Unas páginas antes, en medio de una convincente diatriba contra la democracia, el señor C. dice que alguien le podrá objetar sus afirmaciones mostrando los hechos sobre el terreno en países democráticos como Australia o Estados Unidos. Es entonces el momento de sacar una pequeña lista de chicos malos: “El lector debería tener presente que por cada Australia democrática hay dos Bielorrusias o Chads o Fijis o Colombias que igualmente suscriben la fórmula del recuento de papeletas de voto.” Hemos terminado al pie de la Bielorrusia de Lukashenko, que hace unos años dijo que las políticas internas de Hitler “no habían sido del todo malas” y que se declara nostálgico del poder ejercido con una hoz y un martillo. Y del Chad que regenta Idriss Déby desde hace 16 años con modales de carcelero, donde hace poco los miembros de la Asamblea Nacional decidieron suspender las elecciones y proclamarse por 4 años más como representantes legítimos del pueblo. De Fiji no hablemos: no sé dónde queda.
Alguien dirá que es ridículo preocuparse por los juicios del personaje de una novela, por los simples juegos de la imaginación. Pero resulta que algunas opiniones del señor C. coinciden con las expresadas por Coetzee en sus escasas entrevistas, así que el juego que los críticos llaman opinión-ficción tiene sin duda su cuota de realidad. Ahora no es sólo la autoflagelación que grita a diario que somos un país malvado por naturaleza, ni los prejuicios lejanos de un carpintero danés que cepilla a las FARC desde su sindicato y le da martillo al gobierno de Colombia por encarnar a los verdaderos bandidos, ni el recelo maldiciente de los vecinos que hablan desde el populismo antiimperialista; parece que tenemos un nuevo pregonero de nuestros males, un ilustre y espontáneo analista que nos sitúa en los últimos escaños del ranking democrático.

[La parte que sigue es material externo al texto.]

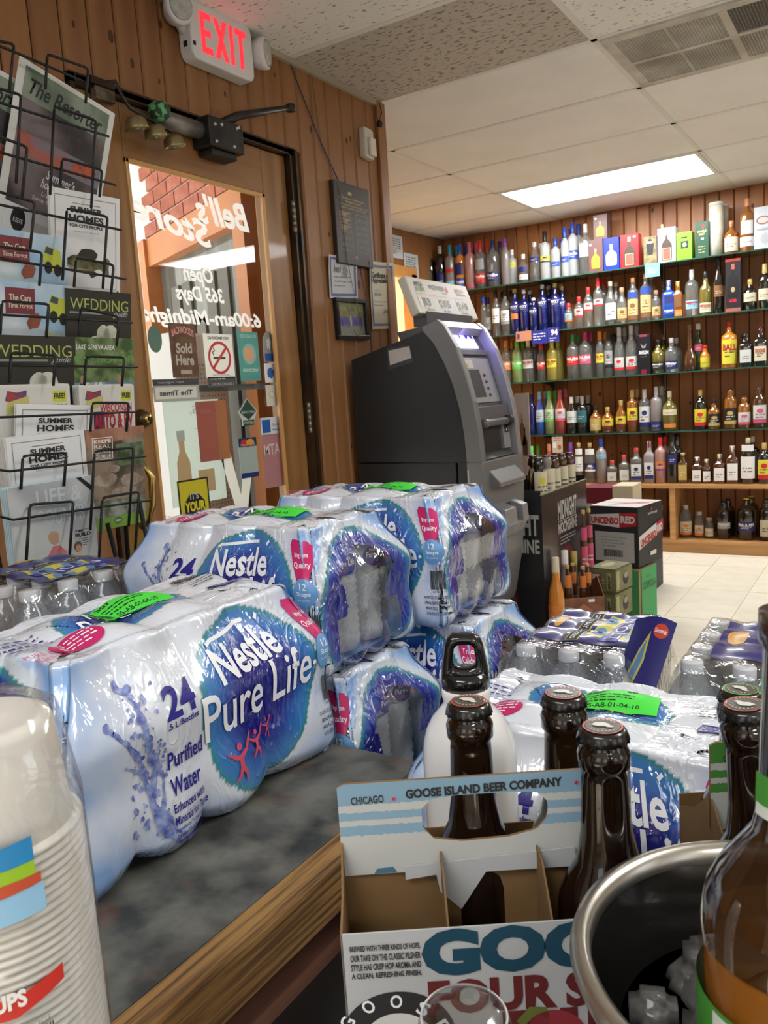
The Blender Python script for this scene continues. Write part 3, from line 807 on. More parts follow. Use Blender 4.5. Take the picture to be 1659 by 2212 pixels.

Pero si la primera preocupación tiene que ver con Colombia la segunda se centra el termómetro político del señor C. y de su hermano menor J. M. Coetzee. Cuando se habla de la izquierda y la derecha la opinión del protagonista ya no sorprende sino que asombra. La expansión de la doctrina de seguridad gringa por Europa Oriental, por Reino Unido y hasta por la sosegada Australia hace que el viejo escritor salga con una perla digna de Telesur: “La única luz de esperanza en este sombrío panorama la aporta América Latina, con la inesperada llegada al poder de un puñado de gobiernos socialistas populistas.” Chávez y sus émulos como portadores de la antorcha libertaria es una imagen ya no de ficción sino de ciencia ficción. En ese momento no queda más que intentar olvidar el parentesco del señor C. y el gran novelista surafricano y pensar en ese viejo locuaz y antojadizo con el rigor con que lo hace Alan, el novio de la secretaria filipina que lo desprecia en medio de los celos y la indiferencia: “Es un resto de los años sesenta, dice Alan, no es más que eso. Un anticuado hippy socialista y sentimental partidario del amor libre y la libertad de expresión...” O podemos acoger la idea de sí mismo que el Señor C. percibe a través de los ojos de Anya, su desvelo filipino: “Veo lo anticuadas que pueden parecer mis opiniones a una mujer completamente moderna, como los huesos de algunas extraña y extinta criatura, medio ave, medio reptil, a punto de transformarse en piedra.”